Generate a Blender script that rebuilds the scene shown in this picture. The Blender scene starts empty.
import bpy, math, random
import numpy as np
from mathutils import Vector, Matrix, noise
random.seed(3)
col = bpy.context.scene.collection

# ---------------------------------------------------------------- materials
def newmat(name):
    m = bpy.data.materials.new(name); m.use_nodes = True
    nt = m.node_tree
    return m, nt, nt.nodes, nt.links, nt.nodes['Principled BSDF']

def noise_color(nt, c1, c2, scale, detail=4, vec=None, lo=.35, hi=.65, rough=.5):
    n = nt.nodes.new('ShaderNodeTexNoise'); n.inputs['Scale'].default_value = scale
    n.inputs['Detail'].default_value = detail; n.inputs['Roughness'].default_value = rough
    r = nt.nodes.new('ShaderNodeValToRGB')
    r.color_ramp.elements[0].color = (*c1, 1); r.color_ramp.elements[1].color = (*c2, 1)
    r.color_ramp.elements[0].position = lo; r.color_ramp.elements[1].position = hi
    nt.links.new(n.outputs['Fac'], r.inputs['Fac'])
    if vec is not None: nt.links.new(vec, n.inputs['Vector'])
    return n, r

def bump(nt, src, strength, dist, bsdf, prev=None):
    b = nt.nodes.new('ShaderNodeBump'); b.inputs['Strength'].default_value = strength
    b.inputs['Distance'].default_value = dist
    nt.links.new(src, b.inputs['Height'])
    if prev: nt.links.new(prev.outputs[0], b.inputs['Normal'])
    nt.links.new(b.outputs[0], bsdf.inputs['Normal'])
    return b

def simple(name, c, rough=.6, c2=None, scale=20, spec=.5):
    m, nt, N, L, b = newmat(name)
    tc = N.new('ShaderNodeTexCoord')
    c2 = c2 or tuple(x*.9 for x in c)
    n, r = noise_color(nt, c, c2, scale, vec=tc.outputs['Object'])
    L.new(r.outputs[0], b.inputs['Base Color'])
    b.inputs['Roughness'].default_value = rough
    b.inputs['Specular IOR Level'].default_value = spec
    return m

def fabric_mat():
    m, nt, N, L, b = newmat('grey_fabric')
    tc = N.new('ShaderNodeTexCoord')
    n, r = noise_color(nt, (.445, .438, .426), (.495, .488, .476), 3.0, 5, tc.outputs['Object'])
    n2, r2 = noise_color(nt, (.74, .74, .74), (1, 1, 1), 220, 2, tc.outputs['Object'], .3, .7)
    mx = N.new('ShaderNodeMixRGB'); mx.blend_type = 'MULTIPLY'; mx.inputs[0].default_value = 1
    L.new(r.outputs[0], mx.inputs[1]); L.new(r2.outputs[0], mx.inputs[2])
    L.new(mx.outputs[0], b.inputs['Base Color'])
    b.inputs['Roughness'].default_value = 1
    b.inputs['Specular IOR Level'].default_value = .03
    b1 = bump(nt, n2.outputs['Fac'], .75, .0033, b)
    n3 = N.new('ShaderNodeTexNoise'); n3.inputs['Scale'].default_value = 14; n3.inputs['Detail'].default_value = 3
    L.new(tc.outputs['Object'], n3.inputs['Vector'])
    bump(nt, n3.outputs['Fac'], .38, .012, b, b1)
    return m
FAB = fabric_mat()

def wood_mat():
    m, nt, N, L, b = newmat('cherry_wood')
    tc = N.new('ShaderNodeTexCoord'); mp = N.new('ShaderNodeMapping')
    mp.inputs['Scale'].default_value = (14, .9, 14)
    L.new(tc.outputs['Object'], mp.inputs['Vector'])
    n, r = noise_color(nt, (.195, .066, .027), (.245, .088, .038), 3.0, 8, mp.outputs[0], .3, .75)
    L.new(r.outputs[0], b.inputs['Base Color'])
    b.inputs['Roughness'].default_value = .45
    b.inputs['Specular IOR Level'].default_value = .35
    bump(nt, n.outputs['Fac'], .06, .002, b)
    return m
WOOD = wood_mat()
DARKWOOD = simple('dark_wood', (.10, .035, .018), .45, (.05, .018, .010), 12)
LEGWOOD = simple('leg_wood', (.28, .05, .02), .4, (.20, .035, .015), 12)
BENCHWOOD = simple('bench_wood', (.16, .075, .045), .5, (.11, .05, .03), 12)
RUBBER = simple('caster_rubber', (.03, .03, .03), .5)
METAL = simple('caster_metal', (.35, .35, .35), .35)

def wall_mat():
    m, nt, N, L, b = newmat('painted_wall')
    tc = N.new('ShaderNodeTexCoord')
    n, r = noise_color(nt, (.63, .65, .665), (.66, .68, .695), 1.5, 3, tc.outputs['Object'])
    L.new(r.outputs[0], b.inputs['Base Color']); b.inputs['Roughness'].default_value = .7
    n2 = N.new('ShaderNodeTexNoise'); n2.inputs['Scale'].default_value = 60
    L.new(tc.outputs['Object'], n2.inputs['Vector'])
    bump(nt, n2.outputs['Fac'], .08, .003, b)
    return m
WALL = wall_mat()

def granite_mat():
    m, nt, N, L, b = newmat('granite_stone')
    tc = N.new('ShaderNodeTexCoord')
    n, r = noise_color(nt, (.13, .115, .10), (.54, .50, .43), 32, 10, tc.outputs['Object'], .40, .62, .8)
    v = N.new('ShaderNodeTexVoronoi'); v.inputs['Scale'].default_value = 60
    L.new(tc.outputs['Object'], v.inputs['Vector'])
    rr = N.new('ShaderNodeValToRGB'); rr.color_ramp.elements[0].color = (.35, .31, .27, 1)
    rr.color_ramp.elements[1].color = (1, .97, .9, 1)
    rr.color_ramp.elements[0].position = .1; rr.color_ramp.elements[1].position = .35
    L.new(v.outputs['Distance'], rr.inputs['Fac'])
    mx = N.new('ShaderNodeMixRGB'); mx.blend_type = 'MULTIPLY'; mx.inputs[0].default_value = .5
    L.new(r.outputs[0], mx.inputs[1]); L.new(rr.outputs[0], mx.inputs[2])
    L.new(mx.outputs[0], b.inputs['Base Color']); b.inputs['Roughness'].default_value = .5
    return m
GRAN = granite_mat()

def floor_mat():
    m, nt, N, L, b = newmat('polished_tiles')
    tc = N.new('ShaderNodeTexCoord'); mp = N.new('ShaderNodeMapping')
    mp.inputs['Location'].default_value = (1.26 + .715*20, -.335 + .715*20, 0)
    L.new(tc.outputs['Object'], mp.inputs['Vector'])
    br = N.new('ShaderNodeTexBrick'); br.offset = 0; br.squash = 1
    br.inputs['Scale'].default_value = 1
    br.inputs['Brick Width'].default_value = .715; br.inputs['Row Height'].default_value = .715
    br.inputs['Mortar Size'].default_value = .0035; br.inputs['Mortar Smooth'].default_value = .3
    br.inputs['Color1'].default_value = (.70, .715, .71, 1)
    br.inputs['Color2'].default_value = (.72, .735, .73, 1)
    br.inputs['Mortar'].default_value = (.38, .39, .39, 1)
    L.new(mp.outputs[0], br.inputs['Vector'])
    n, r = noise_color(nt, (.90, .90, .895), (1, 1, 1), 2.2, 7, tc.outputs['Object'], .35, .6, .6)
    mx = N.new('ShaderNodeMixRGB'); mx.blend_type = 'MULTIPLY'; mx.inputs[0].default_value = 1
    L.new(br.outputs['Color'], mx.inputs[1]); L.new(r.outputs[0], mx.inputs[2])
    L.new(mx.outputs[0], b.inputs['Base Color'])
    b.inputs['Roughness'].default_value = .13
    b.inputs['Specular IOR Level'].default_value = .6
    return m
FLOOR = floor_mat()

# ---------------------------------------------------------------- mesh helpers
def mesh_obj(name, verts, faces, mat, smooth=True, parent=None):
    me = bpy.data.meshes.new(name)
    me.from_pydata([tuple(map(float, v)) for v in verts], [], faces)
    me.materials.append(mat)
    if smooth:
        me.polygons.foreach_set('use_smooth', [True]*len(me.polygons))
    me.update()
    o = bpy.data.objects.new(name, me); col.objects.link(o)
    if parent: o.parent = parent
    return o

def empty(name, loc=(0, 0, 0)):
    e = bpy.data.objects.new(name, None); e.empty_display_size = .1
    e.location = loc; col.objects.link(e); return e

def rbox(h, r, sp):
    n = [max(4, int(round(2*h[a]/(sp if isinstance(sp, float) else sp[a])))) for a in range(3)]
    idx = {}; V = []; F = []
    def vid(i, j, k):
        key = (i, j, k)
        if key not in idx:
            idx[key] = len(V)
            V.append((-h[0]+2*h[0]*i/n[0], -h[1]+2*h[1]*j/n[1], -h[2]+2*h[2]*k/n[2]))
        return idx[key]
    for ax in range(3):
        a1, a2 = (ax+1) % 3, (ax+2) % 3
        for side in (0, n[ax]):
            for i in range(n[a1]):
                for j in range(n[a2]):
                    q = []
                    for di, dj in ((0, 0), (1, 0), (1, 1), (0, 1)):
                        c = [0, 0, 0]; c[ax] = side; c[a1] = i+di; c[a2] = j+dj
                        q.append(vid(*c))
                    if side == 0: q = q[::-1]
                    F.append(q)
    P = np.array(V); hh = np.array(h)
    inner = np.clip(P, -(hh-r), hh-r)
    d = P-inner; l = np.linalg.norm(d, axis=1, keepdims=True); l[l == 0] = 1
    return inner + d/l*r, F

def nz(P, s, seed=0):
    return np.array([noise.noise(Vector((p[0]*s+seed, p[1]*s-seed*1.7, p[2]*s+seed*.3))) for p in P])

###

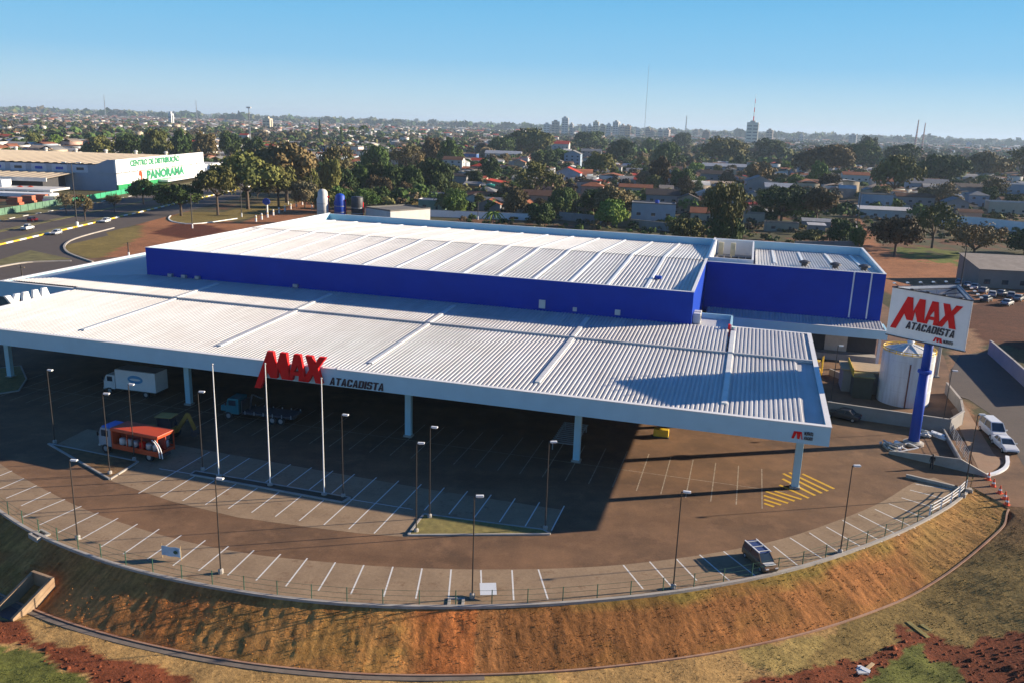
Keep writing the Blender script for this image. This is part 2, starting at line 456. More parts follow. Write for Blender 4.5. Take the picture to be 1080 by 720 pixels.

###

(PROMPT) Identify all lines where the word "picture" shows up. Copy them.

(ANSWER TO THIS TASK)
Generate a Blender script that rebuilds the scene shown in this picture. The Blender scene starts empty.
Keep writing the Blender script for this image. This is part 2, starting at line 456. More parts follow. Write for Blender 4.5. Take the picture to be 1080 by 720 pixels.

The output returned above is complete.